Directive
From the first line of the data down to and including the line with "random.seed(7)", copy everything exactly, leaving out pictures.
--- Begin Data segment ---
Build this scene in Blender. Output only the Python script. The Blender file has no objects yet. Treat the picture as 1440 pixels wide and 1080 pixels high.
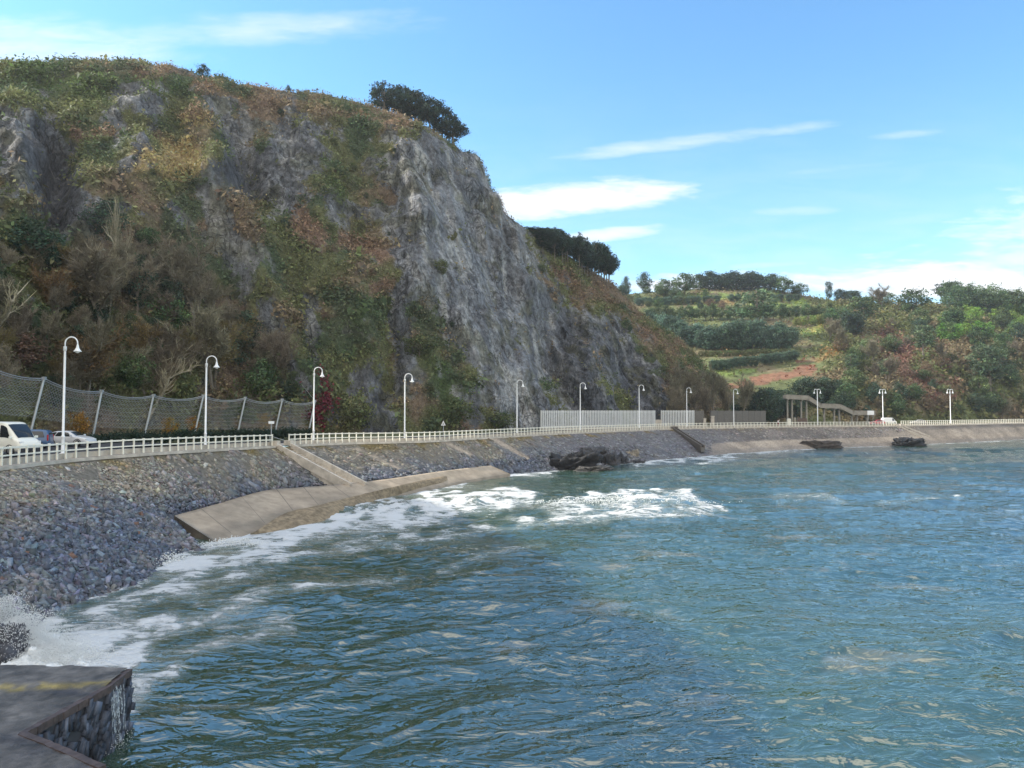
import bpy, math, random
import numpy as np
from mathutils import Vector

rad = math.radians
SC = bpy.context.scene
COL = SC.collection
rng = np.random.default_rng(7)
random.seed(7)

# ------------------------------------------------------------------ camera
CZ, F = 8.6, 1060.0                      # eye height over the sea, focal length in photo pixels
PITCH = math.atan(40 / 1060)
cam_d = bpy.data.cameras.new('camera')
cam_d.sensor_width = 36.0
cam_d.lens = 36.0 * F / 1440.0
cam_d.clip_start, cam_d.clip_end = 0.5, 20000
cam = bpy.data.objects.new('camera', cam_d)
cam.location = (0, 0, CZ)
cam.rotation_euler = (math.pi / 2 + PITCH, 0, 0)
COL.objects.link(cam)
SC.camera = cam

# ------------------------------------------------------------------ light
SUN_AZ, SUN_EL = -80.0, 34.0             # degrees, azimuth clockwise from the view direction
SC.view_settings.view_transform = 'Standard'
SC.view_settings.look = 'None'
SC.view_settings.exposure = 1.3
SC.view_settings.gamma = 1
sun_d = bpy.data.lights.new('sun', 'SUN')
sun_d.energy, sun_d.angle, sun_d.color = 2.8, rad(0.5), (1.0, 0.93, 0.82)
sun = bpy.data.objects.new('sun', sun_d)
sdir = Vector((math.sin(rad(SUN_AZ)) * math.cos(rad(SUN_EL)), math.cos(rad(SUN_AZ)) * math.cos(rad(SUN_EL)), math.sin(rad(SUN_EL))))
sun.rotation_euler = sdir.to_track_quat('Z', 'Y').to_euler()
sun.location = (-60, 60, 150)
COL.objects.link(sun)

world = bpy.data.worlds.new('World')
SC.world = world
world.use_nodes = True
SKY_STRENGTH = 0.128


class NT:
    """small helper round a node tree"""
    def __init__(s, tree):
        s.t = tree
        tree.nodes.clear()

    def n(s, typ, **kw):
        nd = s.t.nodes.new(typ)
        for k, v in kw.items():
            setattr(nd, k, v)
        return nd

    def put(s, sock, v):
        if hasattr(v, 'is_linked') or isinstance(v, bpy.types.NodeSocket):
            s.t.links.new(v, sock)
        else:
            sock.default_value = v

    def m(s, op, a, b=0.0, c=0.0, clamp=False):
        nd = s.n('ShaderNodeMath', operation=op, use_clamp=clamp)
        s.put(nd.inputs[0], a); s.put(nd.inputs[1], b); s.put(nd.inputs[2], c)
        return nd.outputs[0]

    def ramp(s, v, lo, hi, a=0.0, b=1.0):
        nd = s.n('ShaderNodeMapRange', interpolation_type='SMOOTHSTEP')
        s.put(nd.inputs[0], v)
        for i, x in enumerate((lo, hi, a, b)):
            s.put(nd.inputs[i + 1], x)
        return nd.outputs[0]

    def noise(s, vec, scale, detail=4.0, rough=0.55, dist=0.0):
        nd = s.n('ShaderNodeTexNoise')
        if vec is not None: s.put(nd.inputs['Vector'], vec)
        nd.inputs['Scale'].default_value = scale
        nd.inputs['Detail'].default_value = detail
        nd.inputs['Roughness'].default_value = rough
        nd.inputs['Distortion'].default_value = dist
        return nd.outputs['Fac']

    def mix(s, f, a, b, mode='MIX'):
        nd = s.n('ShaderNodeMix', data_type='RGBA', blend_type=mode)
        s.put(nd.inputs[0], f)
        for i, v in ((6, a), (7, b)):
            if isinstance(v, (tuple, list)): v = (*v[:3], 1.0)
            s.put(nd.inputs[i], v)
        return nd.outputs[2]

    def comb(s, x, y, z):
        nd = s.n('ShaderNodeCombineXYZ')
        s.put(nd.inputs[0], x); s.put(nd.inputs[1], y); s.put(nd.inputs[2], z)
        return nd.outputs[0]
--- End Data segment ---
Result of this task
Build this scene in Blender. Output only the Python script. The Blender file has no objects yet. Treat the picture as 1440 pixels wide and 1080 pixels high.
import bpy, math, random
import numpy as np
from mathutils import Vector

rad = math.radians
SC = bpy.context.scene
COL = SC.collection
rng = np.random.default_rng(7)
random.seed(7)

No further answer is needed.